I just changed my CSS. I now have a Screen stylesheet, a and an Aural stylesheet. Just three (maybe two) to go: Base stylesheet (for Netscape Navigator 4.x), a Mobile stylesheet and a TV stylesheet. In my screen stylesheet I use absolute positioning to get everything right in the most browsers. Some parts of my CSS are quite interesting I think especially the CSS3 selectors (and some browser workarounds). First the screen stylesheet:
code[class]{ display:block; width:90%; overflow:auto; text-align:left; letter-spacing:normal; white-space:pre; }
This is not CSS3 but It's really cool (only supported by Mozilla). Every code
element which contains a class
will be converted into a block-level element. If this element gets to width I give it a horizontal scrollbar with overflow:auto;
. It's really effective and looks good. Now some CSS3 (and workarounds):
background:#fff; opacity:.75; /* CSS3 */ -moz-opacity:.75; /* Mozilla */ filter: alpha(opacity=75); /* IE, ugly isn't it? */
I wanted that my little background image was shining through the background.
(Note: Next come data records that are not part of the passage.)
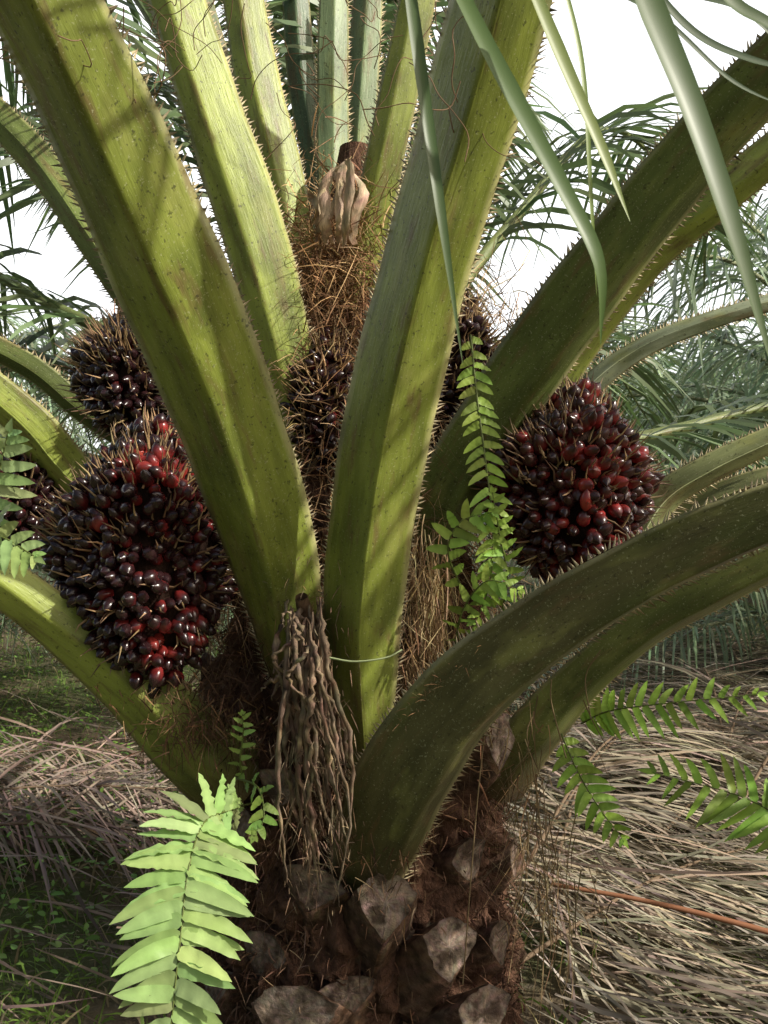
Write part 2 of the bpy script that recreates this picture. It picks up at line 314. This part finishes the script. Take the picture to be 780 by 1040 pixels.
tuft(432,600,2.38,14,32,420,.13,(.50,.36,.20),spread=.3)
tuft(420,690,2.34,14,30,300,.09,(.28,.18,.09))
tuft(205,735,2.3,32,14,450,.06,(.15,.085,.045),spread=.9)
tuft(225,690,2.4,22,40,300,.08,(.09,.05,.03),spread=.9)
tuft(338,235,2.62,24,36,650,.10,(.38,.24,.12),(0,0,.6),.8)
tuft(320,290,2.58,22,40,700,.11,(.26,.15,.07),(0,0,.4),.9)
tuft(352,330,2.58,20,44,450,.10,(.22,.12,.06),(0,0,.4),.9)
tuft(325,400,2.50,20,34,160,.09,(.2,.11,.055),(0,0,.4),.9)
tuft(490,320,2.66,26,26,280,.12,(.42,.29,.15),(.2,0,.8),.6)
tuft(420,810,2.3,60,30,250,.05,(.18,.10,.055),spread=.8)
tuft(540,800,2.4,18,60,130,.16,(.28,.2,.11))
tuft(560,920,2.5,22,60,110,.2,(.30,.22,.12))
tuft(160,700,2.3,30,12,110,.035,(.20,.12,.06),spread=.9)
tuft(395,850,2.22,26,36,250,.04,(.16,.09,.05),spread=.9)
for (a,b,d1,d2) in [((352,800),(425,712),2.2,2.05),((425,712),(520,630),2.03,1.97),((300,560),(322,640),2.22,2.32),((322,700),(330,600),2.3,2.25)]:
    A=at(*a,d1);B=at(*b,d2); n=120; t=rng.random((n,1)); P=A*(1-t)+B*t+rng.normal(0,.006,(n,3))
    leaf_batch(mb,P,rng.normal(0,.6,(n,3))+np.array([-.4,-.2,.5]),rng.uniform(.015,.04,n),rng.uniform(.001,.0025,n),nrm(rng.normal(0,1,(n,3))),.2,jit((.26,.16,.08),n,.3),3)
mb.build('trunk_fibres',M_fib,True,palm)
# torn beige sheath at the heart of the crown
mb=MB()
for q in range(8):
    x0=324+q*5.2+rng.normal(0,2); d=2.50+rng.normal(0,.015); h=rng.normal(0,10)
    P=catmull([at(x0,248,d+.04),at(x0+rng.normal(0,3),225,d),at(x0+rng.normal(2,4),188+h,d-.02),at(x0+rng.normal(2,6),168+h,d-.03)],12)
    w=np.interp(np.linspace(0,1,12),[0,.3,.8,1],[.006,.015,.013,.004])*rng.uniform(.7,1.2); S=nrm(np.array([1,rng.normal(0,.5),0.1]));N2=np.array([0,-1,0.])
    wv=rng.normal(0,.003,(3,12,3)); V=np.stack([P-S*w[:,None]+wv[0],P+N2*w[:,None]*.5+wv[1],P+S*w[:,None]+wv[2]],1); i_=np.arange(11)
    f_=np.concatenate([np.stack([i_*3+k_,i_*3+k_+1,i_*3+k_+4,i_*3+k_+3],-1) for k_ in(0,1)]); mb.add(V,f_,jit((.46,.34,.23),36,.18))
mb.build('torn_leaf_sheath',mat('sheath',.8,.6,(90,90,20),.45,(60,60,14),bdist=.006),True,palm)
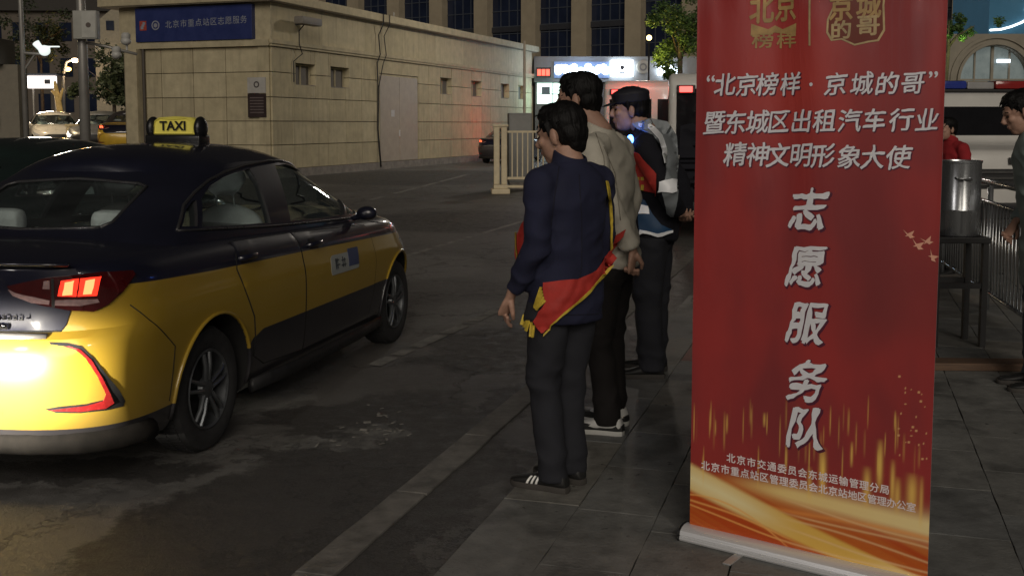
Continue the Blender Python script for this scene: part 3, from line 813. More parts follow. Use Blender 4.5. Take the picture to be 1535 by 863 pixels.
for y in (-.35, .35):
    mb = MB(); mb.bbox(.98,1.09,y-.14,y+.14,1.08,1.22,.045); fuse(mb, 'headrest', m_cover, rs, .010, 5)
# roof sign
def roof_sign(parent, lit=True):
    m_sy = mat('sign_yellow', (.62,.55,.10), .4, var=.08, emis=(.8,.66,.12), estr=.10); m_sb = mat('sign_black', (.01,.01,.011), .35)
    e = bpy.data.objects.new('roof_sign', None)
    mb = MB(); mb.bbox(-.075,.085,-.225,.225,-.028,.035,.014); base = mb.build('roof_sign', m_sb, parent, smooth=True)
    mb = MB()
    mb.ell((0,-.195,.075), (.075,.045,.072)); mb.tube([(0,-.19,.05),(0,0,.03),(0,.19,.05)], .03); mb.ell((0,.195,.075), (.075,.045,.072))
    for y in (-.19,.19): mb.tube([(0,y,.0),(0,y,-.03)], .015)
    sh = fuse(mb, 'sign_housing', m_sb, base, .008, 2)
    mb = MB(); pr = []
    poly = [(-.175,.035),(.175,.035),(.182,.07),(.165,.12),(.13,.14),(0,.147),(-.13,.14),(-.165,.12),(-.182,.07)]
    mb.ring_loft([[(-.045, y, z) for y, z in shrink_poly(poly,.012)], [(-.058+.0,y,z) for y,z in shrink_poly(poly,.02)], [(-.035,y,z) for y,z in poly],[(.035,y,z) for y,z in poly],[(.05,y,z) for y,z in shrink_poly(poly,.015)]]); 
    bb = mb.build('sign_panel', m_sy, base, smooth=40)
    for sx in (-1, 1):
        tm = text_mesh('TAXI', .078, .002, .0022)
        M = Matrix.Translation((sx*.0585 if sx < 0 else .051, 0, .086)) @ (Matrix.Rotation(R(-90),4,'Z') if sx < 0 else Matrix.Rotation(R(90),4,'Z')) @ Matrix.Rotation(R(90),4,'X') @ Matrix.Scale(1.25,4,(1,0,0))
        tm.transform(M); tm.materials.clear(); tm.materials.append(m_sb); link('lettering', tm, bb)
    return base
sg = roof_sign(taxi); h = GV.ray_cast(Vector((2.28,.02,3)), Vector((0,0,-1)))[0]; sg.location = (2.28, .02, h.z + .012); sg.scale = (.84,.84,1.02)
taxi.location = TORG; taxi.rotation_euler = (0,0,TRZ)
# ------------------------------------------------------------------ roll-up banner
BA = ground(1031, 805, .08); BB = ground(1393, 893, .08); BE = (BB-BA).normalized(); BWID = (BB-BA).length
BNRM = Vector((BE.y, -BE.x, 0)); 
if BNRM.dot(Vector((0,0,0))-BA) < 0: BNRM = -BNRM
ban = thing('roll_up_banner', 'tall red roll-up banner with white Chinese lettering on the pavement', 'banner', BA)
BMAT = Matrix(((BE.x, BNRM.x, 0, 0), (BE.y, BNRM.y, 0, 0), (0, 0, 1, 0), (0,0,0,1)))
ban.rotation_euler = (0, 0, math.atan2(BE.y, BE.x))      # local x along the banner, -y or +y towards the viewer
SGN = 1 if (Matrix.Rotation(math.atan2(BE.y, BE.x),3,'Z') @ Vector((0,1,0))).dot(BNRM) > 0 else -1
def bpix(px, py):                        # photo position -> (along, height) on the banner
    r = ray(px, py); o = Vector((0,0,CH)); t = (BA - o).dot(BNRM) / r.dot(BNRM); p = o + r*t
    return ((p-BA).dot(BE), p.z - .08)
S0, S1, H0, H1 = .008, BWID-.008, .050, 2.42
def bsurf(s, h, off=0.0):                # the cloth: edges curl back, soft vertical waves, slight sag
    q = (s - S0)/(S1 - S0); k = smooth01((h-.5)/1.6)
    d = -.012*k*math.exp(-((q-.0)/.05)**2) - .010*k*math.exp(-((1-q)/.05)**2)
    d += .009*k*math.sin(q*11+.6+h*.4) + .004*k*math.sin(q*23 + h*1.5) + .006*smooth01((h-1.9)/.3)*math.sin(q*31+h*4) + .003*noise.noise(Vector((q*5, h*2.2, 3)))
    return Vector((s, SGN*(d + off), h))
def seg_dist(px, py, ax, ay, bx, by):
    dx, dy = bx-ax, by-ay; t = max(0, min(1, ((px-ax)*dx+(py-ay)*dy)/(dx*dx+dy*dy+1e-9))); return math.hypot(px-ax-t*dx, py-ay-t*dy), t
# the print: red ground, gold ribbons and sparks, laid down vertex by vertex
rs = random.Random(11)
def print_colour(s, h):
    q = (s-S0)/(S1-S0)
    n = noise.fractal(Vector((q*2.2, h*1.4, 5)), 1.0, 2.0, 4)
    c = Vector((.24, .036, .038)).lerp(Vector((.36, .040, .038)), smooth01(.5+n*1.1))
    # brighter red in the middle of the lettering and again low down
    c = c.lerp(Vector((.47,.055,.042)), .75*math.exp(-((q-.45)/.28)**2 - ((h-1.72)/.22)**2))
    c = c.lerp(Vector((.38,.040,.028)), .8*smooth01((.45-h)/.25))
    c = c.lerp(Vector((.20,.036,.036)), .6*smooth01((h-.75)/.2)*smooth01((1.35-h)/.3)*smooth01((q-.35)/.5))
    # shining band and ribbons
    dark = Vector((.32,.035,.006)); gold = Vector((.82,.50,.10)); pale = Vector((.95,.82,.45)); org = Vector((.60,.15,.018))
    top1 = lerp(.300, .268, q)               # upper edge of the broad gold band
    v = h - top1
    if v < 0:
        e_ = smooth01(-v/.05)*smooth01((q+.02)/.25 if v > -.1 else 1); c = c.lerp(org, .85*e_)
        c = c.lerp(Vector((.50,.07,.01)), e_*smooth01(.5+1.2*noise.fractal(Vector((q*3+h*9, h*30+q*9, 1)),1,2,3)))
    g = math.exp(-((v+.035)/ (.020+.025*q))**2) * smooth01((q-.08)/.4)
    c = c.lerp(gold.lerp(pale, .5*q+.2), min(1, g*1.1))
    g = math.exp(-((v+.085+.015*math.sin(q*5))/.008)**2); c = c.lerp(Vector((.9,.34,.08)), .6*g*smooth01((q-.2)/.3))
    # broad ribbon from the left edge down to the lower right
    cx = .240 - .265*q + .05*q*q; wdt = .052 - .024*q
    d = (h - cx)/wdt
    if abs(d) < 1.25:
        a = 1 - smooth01((abs(d)-.75)/.5); c = c.lerp(gold.lerp(pale, smooth01(.5+.5*math.sin(q*6+1))*(1-abs(d)*.6)), a)
    for k, (a0, b0, c0, ww) in enumerate([(.150,-.12,-.05,.004),(.165,.10,-.75,.0035),(.125,-.10,.0,.0035)]):
        y = a0 + b0*q + c0*q*q + .008*math.sin(q*7+k); g = math.exp(-((h-y)/ww)**2); c = c.lerp(Vector((.95,.45,.12)), .8*g*smooth01((.55-q)/.2))
    for k in range(5):
        y = .22 - .035*k - .06*(q-.5) + .010*math.sin(q*6+k*2); g = math.exp(-((h-y)/.004)**2); c = c.lerp(Vector((.92,.62,.30)), .6*g*smooth01((q-.35)/.2))
    return c
sparks = []
for k in range(46):
    px = rs.uniform(1040, 1388); py = rs.uniform(615, 700); s, hh = bpix(px, py)
    sparks.append((s, hh, rs.uniform(.03,.085), rs.uniform(.0008,.0024), rs.uniform(.3,.8)))
for (px, py0, py1, ww, a) in [(1234,672,745,.011,1.0),(1320,660,735,.009,.95),(1300,700,760,.012,.8),(1339,690,760,.007,.8),(1368,710,770,.016,.8),(1346,715,770,.010,.7),(1214,700,750,.008,.6),(1277,662,700,.004,.8),(1382,715,790,.006,.6),(1146,618,640,.004,.7),(1090,620,650,.003,.7)]:
    s, a0 = bpix(px, py0); _, a1 = bpix(px, py1); sparks.append((s, (a0+a1)/2, abs(a0-a1)*.55, ww, a))
dots = [(bpix(rs.uniform(1345,1390), rs.uniform(560,690)), rs.uniform(.001,.0018)) for k in range(26)]
NX, NY = 230, 620
vs = []; cols = []
for j in range(NY+1):
    h = lerp(H0, H1, (j/NY)**1.15)
    for i in range(NX+1):
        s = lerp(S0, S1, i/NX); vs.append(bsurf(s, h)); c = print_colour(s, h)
        if h < .95:
            for (ss, hh, ln, ww, a) in sparks:
                if abs(s-ss) < ww*2.5 and abs(h-hh) < ln:
                    tt = (h-hh)/ln; c = c.lerp(Vector((.95,.62,.14)), a*math.exp(-((s-ss)/ww)**2)*(1-tt*tt))
            for ((ss,hh),r_) in dots:
                if abs(s-ss) < r_*2 and abs(h-hh) < r_*2: c = c.lerp(Vector((.8,.45,.2)), .8)
        cols.append((c.x, c.y, c.z, 1))
fs = [(j*(NX+1)+i, j*(NX+1)+i+1, (j+1)*(NX+1)+i+1, (j+1)*(NX+1)+i) for j in range(NY) for i in range(NX)]
me = bpy.data.meshes.new('cloth'); me.from_pydata(vs, [], fs)
if SGN < 0: pass
ca = me.color_attributes.new('print', 'FLOAT_COLOR', 'POINT')
flat = []; [flat.extend(c) for c in cols]; ca.data.foreach_set('color', flat)
m_cloth = bpy.data.materials.new('banner_print'); m_cloth.use_nodes = True; t = m_cloth.node_tree; b = t.nodes['Principled BSDF']
at_ = t.nodes.new('ShaderNodeAttribute'); at_.attribute_name = 'print'; t.links.new(at_.outputs['Color'], b.inputs['Base Color'])
b.inputs['Roughness'].default_value = .36; b.inputs['Specular IOR Level'].default_value = .55
n_ = t.nodes.new('ShaderNodeTexNoise'); n_.inputs['Scale'].default_value = 3; n_.inputs['Detail'].default_value = 5
bp_ = t.nodes.new('ShaderNodeBump'); bp_.inputs['Strength'].default_value = .25; bp_.inputs['Distance'].default_value = .02; t.links.new(n_.outputs[0], bp_.inputs['Height']); t.links.new(bp_.outputs[0], b.inputs['Normal'])
me.materials.append(m_cloth); me.polygons.foreach_set('use_smooth', [True]*len(me.polygons))
cloth = link('cloth', me, ban)
mb = MB(); mb.add([bsurf(S0,H0,-.0015), bsurf(S1,H0,-.0015), bsurf(S1,H1,-.0015), bsurf(S0,H1,-.0015)], [(0,1,2,3)])
k = 30; mb = MB(); rb = []
for j in range(k+1):
    h = lerp(H0, H1, j/k); rb.append([bsurf(lerp(S0,S1,i/24), h, -.0016) for i in range(25)])
mb.ring_loft(rb, cap=False, closed=False); mb.build('cloth_backing', mat('banner_back', (.35,.35,.36), .7), ban, smooth=True)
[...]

In CSS3 it's easy, but it's possible already. Thanx to the IE and the Mozilla CSS Extension. Side note: Every CSS Extension should have a prefix, like -browsername-property:value;
, as you can see IE does not. Only the MS Office extensions have that and the required prefix, in Office that's: -mso-
.
About the Print stylesheet, first the code:
a[href]{ font-weight:bold; } a:after{ content:" [ "attr(href)" ] "; font-style:italic; } /* The following rule is CSS3 [ http://www.w3.org/TR/css3-selectors/#attribute-substrings ] and is therefore currently not supported */ a[href^="/"]:after{ content:" [ http://www.annevankesteren.nl"attr(href)" ] "; font-style:italic; }
This piece of code comes directly out of my source. All hyperlink are first hidden and then comes this set of rules. As you can see everything is hidden for IE, because that browser doesn't understand the advanced CSS2 selectors and it certainly doesn't understand CSS3, that why I kept away font-weight:bold;
. For Mozilla and Opera it's very interesting. They both support CSS2 really good and this CSS3 selector is also supported. So what does it do? After every hyperlink (text) the URI is added. But if it's a relative hyperlink which should start with a slash (/
), then my URI should be added before that /
and that's wat CSS3 can do! Some other time I tell you about my Aural stylesheet.